I'm glad pan-Asianism isn't as big in the Bay Area simply because coalescence isn't as necessary when respective Asian populations become sufficiently large.


Seems an unpopular opinion but I thought EEAAO was pretty daft and I'm surprised at the reception it received and all the Oscars it won.

Now don't get me wrong, it's a fun flick and I'm genuinely glad for the three actors that won an Oscar (bless 'em), but it seemed like fan service from a waning institution trying to generate goodwill more than cinematic mastery from anyone involved.

The film is slightly better than a super bowl Pepsi commercial. There was nothing in this film that was any better than recent Marvel films, and none of them deserve awards for basic stories, basic dialogue and a lot of flashing lights and "multiverse".

We all love googly eyes, but that's not enough to carry a film.

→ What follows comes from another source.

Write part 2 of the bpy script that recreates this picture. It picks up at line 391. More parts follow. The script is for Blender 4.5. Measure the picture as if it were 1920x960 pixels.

Agreed, EEAAO feels like a movie written by a 22 year old after they watched The Matrix and read some Camus, and somehow made each influence more derivative.


EEAAO is a gish-gallop of sensory overload, but it made me think about films, the meta-narrative behind it, etc.


It delivered what it advertised in the title. You have to evaluate a film in context of what it was trying to do


I most certainly do not, if it’s bad it’s bad. If a movie tries to do something stupid and succeeds, it has just succeeded at doing something stupid. Being successfully stupid is not something to be proud of or celebrated.